» INSTRUCTIONS FOR THE TASK:
Look through the material below and copy exactly the lines from the line with "Generate a Blender" to the line with "XL, XR, YB, YF, HC", those two lines included.

» STORED RECORDS:
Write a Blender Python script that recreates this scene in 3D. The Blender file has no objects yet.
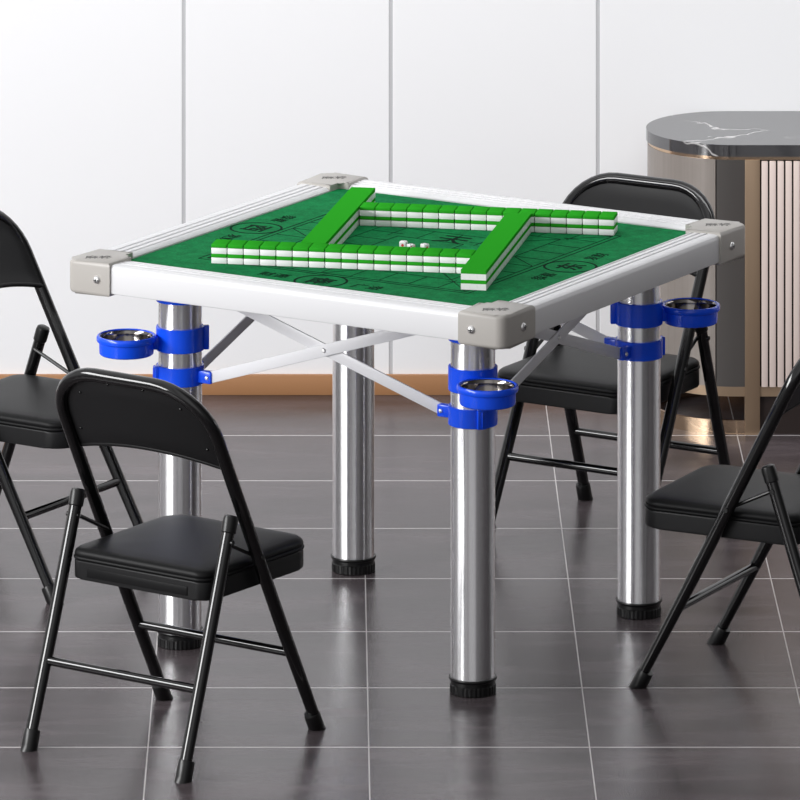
---
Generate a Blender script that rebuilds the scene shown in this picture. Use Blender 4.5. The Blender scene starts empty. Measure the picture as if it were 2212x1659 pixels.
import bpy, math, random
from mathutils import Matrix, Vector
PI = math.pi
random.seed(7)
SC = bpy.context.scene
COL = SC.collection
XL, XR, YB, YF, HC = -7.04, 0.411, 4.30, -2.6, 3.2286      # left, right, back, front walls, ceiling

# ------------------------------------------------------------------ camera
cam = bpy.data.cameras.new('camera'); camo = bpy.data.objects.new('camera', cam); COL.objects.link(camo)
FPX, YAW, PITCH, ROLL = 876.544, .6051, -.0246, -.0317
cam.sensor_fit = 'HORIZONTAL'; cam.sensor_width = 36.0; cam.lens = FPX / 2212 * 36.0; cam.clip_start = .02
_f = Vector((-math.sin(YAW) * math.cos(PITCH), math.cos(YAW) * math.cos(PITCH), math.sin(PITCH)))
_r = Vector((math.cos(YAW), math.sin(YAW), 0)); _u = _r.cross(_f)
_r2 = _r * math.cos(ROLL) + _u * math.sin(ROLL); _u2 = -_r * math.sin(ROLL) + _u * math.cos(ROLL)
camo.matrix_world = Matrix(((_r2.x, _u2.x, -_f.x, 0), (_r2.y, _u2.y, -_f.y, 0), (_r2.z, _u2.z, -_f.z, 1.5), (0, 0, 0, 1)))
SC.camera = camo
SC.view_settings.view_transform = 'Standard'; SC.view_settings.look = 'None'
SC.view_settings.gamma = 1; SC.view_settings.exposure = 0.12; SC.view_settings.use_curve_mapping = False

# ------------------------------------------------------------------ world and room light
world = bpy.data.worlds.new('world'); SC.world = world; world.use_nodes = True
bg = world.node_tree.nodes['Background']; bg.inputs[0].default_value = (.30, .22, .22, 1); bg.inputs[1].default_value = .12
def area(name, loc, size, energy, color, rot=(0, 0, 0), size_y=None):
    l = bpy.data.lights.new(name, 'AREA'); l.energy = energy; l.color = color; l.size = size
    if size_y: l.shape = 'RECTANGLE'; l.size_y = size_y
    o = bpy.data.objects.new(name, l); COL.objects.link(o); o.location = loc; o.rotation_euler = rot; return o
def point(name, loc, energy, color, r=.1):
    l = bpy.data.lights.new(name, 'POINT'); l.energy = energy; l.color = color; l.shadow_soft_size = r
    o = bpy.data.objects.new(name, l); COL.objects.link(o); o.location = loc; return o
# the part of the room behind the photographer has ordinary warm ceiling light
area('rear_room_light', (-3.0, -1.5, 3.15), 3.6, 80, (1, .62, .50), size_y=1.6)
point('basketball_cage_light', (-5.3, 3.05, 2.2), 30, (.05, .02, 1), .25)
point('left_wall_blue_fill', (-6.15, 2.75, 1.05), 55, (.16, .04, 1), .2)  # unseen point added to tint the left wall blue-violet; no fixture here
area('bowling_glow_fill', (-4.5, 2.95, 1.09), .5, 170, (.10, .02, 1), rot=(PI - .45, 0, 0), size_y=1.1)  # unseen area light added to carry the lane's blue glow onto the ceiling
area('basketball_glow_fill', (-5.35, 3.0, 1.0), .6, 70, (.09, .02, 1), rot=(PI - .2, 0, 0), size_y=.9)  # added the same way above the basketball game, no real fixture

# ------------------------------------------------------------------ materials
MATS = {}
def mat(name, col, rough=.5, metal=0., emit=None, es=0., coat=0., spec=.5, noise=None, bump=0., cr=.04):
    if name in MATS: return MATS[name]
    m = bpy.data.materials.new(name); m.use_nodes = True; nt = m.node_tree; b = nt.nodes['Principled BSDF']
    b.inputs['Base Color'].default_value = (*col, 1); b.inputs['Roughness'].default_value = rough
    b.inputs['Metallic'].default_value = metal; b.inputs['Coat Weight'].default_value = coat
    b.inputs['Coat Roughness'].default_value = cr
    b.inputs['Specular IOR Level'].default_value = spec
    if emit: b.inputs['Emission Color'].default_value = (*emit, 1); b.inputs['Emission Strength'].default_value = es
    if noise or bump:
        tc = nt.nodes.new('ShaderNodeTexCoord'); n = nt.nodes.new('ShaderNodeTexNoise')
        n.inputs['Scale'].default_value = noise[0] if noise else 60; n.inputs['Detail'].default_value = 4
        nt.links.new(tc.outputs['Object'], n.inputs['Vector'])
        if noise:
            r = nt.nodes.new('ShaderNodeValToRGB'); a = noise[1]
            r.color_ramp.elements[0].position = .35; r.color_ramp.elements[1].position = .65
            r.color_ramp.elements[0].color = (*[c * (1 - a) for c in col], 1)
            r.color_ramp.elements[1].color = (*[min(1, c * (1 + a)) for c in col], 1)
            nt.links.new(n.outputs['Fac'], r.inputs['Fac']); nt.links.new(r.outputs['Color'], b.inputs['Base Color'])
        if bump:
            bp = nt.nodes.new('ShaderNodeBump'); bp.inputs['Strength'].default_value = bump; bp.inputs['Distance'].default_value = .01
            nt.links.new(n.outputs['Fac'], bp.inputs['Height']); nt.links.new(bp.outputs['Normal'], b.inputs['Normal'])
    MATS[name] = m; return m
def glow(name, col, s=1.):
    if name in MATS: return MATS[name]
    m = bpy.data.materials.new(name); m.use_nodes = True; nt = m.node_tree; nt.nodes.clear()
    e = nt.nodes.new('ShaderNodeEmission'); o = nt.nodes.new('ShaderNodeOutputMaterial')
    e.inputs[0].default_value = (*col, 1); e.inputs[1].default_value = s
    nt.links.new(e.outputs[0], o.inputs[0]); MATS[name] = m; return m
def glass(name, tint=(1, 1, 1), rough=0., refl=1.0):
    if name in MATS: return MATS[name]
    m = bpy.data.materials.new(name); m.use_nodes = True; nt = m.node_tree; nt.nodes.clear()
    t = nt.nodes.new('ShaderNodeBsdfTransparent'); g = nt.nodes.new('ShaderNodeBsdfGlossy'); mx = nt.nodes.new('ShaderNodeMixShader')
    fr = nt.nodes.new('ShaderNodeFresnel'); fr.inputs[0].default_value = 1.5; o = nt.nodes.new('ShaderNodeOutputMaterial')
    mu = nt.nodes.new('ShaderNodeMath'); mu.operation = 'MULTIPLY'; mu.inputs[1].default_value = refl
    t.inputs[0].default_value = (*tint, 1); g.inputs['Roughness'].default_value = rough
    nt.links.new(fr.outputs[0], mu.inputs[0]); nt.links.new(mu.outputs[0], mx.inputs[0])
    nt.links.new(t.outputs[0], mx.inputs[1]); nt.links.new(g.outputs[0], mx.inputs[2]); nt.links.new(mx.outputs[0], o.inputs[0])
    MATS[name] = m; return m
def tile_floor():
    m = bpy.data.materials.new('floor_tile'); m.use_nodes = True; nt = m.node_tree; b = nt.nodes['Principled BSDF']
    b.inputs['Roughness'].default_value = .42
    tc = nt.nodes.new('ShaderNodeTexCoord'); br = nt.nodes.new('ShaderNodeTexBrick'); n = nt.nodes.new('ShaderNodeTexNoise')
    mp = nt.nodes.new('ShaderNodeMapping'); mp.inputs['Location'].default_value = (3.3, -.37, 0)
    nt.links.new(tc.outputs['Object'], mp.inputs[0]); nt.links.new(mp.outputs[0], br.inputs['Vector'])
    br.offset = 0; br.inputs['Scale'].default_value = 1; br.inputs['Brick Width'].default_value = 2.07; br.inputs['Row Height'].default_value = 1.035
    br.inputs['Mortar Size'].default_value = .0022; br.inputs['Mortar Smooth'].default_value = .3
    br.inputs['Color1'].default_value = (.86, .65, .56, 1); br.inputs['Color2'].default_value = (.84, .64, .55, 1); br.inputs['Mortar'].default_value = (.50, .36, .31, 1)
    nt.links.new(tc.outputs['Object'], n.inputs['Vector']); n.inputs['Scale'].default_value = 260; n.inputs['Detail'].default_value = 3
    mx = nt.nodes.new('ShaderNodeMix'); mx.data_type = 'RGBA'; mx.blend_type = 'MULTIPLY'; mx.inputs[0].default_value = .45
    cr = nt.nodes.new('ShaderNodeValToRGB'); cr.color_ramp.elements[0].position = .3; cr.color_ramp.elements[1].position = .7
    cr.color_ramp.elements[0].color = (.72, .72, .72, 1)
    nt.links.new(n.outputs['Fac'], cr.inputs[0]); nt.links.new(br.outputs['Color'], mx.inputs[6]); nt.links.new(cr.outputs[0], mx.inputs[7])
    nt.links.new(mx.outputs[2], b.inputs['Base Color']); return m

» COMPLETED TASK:
Generate a Blender script that rebuilds the scene shown in this picture. Use Blender 4.5. The Blender scene starts empty. Measure the picture as if it were 2212x1659 pixels.
import bpy, math, random
from mathutils import Matrix, Vector
PI = math.pi
random.seed(7)
SC = bpy.context.scene
COL = SC.collection
XL, XR, YB, YF, HC = -7.04, 0.411, 4.30, -2.6, 3.2286      # left, right, back, front walls, ceiling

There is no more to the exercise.